En la medida en que Sánchez pierde apoyo, radicaliza su posición. Es insólita en una democracia una declaración como la que hizo el presidente del gobierno y que no ha desmentido sino que ha confirmado en el sentido de gobernar sin apoyo parlamentario. Es técnicamente una posibilidad, pero sería un gobierno muy limitado porque tendría poca capacidad para legislar y debería limitarse a las cuestiones más ejecutivas. Ya existe una evidencia de todo esto. Hay una cuarentena de leyes paradas en el Congreso.
Pero, a mayor debilidad, mayor insistencia en el empleo no pactado de espacios institucionales teóricamente neutrales. El último caso es el del Banco de España. Es la primera vez que un ministro va directamente de la alfombra ministerial a la de gobernador de esta institución económica, cuando lo habitual era pactar el nombre con la oposición, pero es que además la figura del subgobernador aún acentúa más ese desequilibrio, dado que la persona elegida, Soledad Núñez, si bien es una funcionaria de la institución bancaria, ha sido también un personaje vinculado al PSOE. En 2006 era ya candidata por ese partido para ocupar el cargo de gobernador, si bien al final los propios socialistas retiraron su nombre.
En el 2012, cuando el gobierno del PP, llegaron a pactar que ella sería subgobernadora con el criterio habitual de que si el gobernador es de un color, el número dos es de otro. Pero también en este caso los socialistas a última hora cambiaron su nombre. También fue directora del tesoro en el gobierno Zapatero. En definitiva, es una persona del campo socialista que se suma a un ministro del mismo ámbito.
Este absolutismo de Sánchez se manifiesta donde puede. Por ejemplo, el comité federal del PSOE en el que no se dignó a informar ni poner a debate un acuerdo de amplias implicaciones para el estado como es el logrado con ERC. Cada vez el margen es menor. Basta con ver el mapa territorial de los recursos presentados en contra de la inconstitucionalidad en la ley de la amnistía. Únicamente Cataluña, Navarra, País Vasco, Canarias y Asturias se han abstenido de hacerlo. El conflicto, por tanto, es incuestionablemente grande.
Ahora, el gobierno funciona con presupuesto prorrogado y se prepara a seguir haciéndolo si no logra aprobar el del 2025. Es otra práctica insólita en Europa. El gobierno que no logra sacar adelante el presupuesto presenta su dimisión y se forma uno nuevo o se va a elecciones. Nada de esto figura en la agenda socialista. Este camino sólo lleva a un grave deterioro de las instituciones. De hecho, también es insólito en los 46 años de historia democrática española.

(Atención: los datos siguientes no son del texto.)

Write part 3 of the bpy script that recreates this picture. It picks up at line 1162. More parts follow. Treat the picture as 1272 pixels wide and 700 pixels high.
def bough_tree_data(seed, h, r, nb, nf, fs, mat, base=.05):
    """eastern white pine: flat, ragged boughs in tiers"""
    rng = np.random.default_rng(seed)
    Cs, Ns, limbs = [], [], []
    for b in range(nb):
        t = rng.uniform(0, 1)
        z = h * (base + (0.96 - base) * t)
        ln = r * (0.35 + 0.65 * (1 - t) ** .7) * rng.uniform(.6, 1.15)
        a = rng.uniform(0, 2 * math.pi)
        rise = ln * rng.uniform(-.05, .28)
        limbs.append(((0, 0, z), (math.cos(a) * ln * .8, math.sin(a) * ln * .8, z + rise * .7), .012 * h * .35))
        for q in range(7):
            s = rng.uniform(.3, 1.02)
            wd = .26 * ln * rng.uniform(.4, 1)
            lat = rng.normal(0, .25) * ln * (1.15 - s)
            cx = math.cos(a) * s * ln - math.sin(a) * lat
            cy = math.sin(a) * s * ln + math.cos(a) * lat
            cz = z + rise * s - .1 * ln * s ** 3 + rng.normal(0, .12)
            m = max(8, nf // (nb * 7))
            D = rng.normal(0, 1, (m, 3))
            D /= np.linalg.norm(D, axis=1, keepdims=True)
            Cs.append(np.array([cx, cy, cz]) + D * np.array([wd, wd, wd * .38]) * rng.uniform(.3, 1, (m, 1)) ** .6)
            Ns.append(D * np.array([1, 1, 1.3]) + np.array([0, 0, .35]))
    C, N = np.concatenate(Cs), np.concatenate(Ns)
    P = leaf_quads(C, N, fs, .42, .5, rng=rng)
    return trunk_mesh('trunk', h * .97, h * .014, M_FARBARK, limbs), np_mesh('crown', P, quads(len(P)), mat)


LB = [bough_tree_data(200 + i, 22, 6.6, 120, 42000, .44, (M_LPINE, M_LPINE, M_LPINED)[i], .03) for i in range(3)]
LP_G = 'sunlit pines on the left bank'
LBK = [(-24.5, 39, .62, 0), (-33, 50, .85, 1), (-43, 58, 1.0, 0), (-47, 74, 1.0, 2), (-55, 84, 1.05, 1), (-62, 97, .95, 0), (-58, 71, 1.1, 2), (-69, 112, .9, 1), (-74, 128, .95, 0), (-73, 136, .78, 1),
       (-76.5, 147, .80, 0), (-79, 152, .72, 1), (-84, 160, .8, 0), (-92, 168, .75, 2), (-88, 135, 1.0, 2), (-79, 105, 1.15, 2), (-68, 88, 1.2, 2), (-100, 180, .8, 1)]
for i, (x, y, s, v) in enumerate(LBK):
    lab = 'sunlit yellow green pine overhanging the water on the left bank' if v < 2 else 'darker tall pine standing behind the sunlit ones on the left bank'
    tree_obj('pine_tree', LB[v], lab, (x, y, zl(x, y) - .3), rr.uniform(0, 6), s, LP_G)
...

Sin embargo, Sánchez puede hacer todo esto por una singularidad nacida en la transición. Con el fin de dotar estabilidad a los gobiernos, se implantó una norma nada habitual en la democracia de lo que se conoce como voto de censura positivo. Quiere decir que, a diferencia de lo que ocurre en los demás países de Europa, el Parlamento no puede derribar al gobierno sólo con una mayoría de votos negativos sino que debe ganar presentando un candidato alternativo.
Éste fue el camino que condujo a la victoria de Sánchez gracias al trabajo, sea dicho de paso, de Marta Pascal, desaparecida de la política, pero que nos ha dejado este regalo. Con esta fórmula es muy difícil derrocar a un gobierno y parece más democrático el sistema de expresar primero el desacuerdo y entonces, bien presentando un nuevo gobierno en el Congreso, bien yendo a elecciones, encender fuego nuevo.
Esto es imposible en España y las consecuencias son los pactos contra natura que hace Sánchez, las concesiones conflictivas y difíciles de cumplir, el hecho de que ni siquiera los dos grupos que están en el gobierno tengan políticas comunes en cuestiones tan importantes como pueda ser el económico o la política internacional, y también hace posible que la presidencia del gobierno se convierta, no en la dirección de una mayoría política, sino en un reducto minoritario que aguanta y usa y abusa de sus atribuciones sin un apoyo democrático suficiente.
Estas aventuras no suelen terminar bien.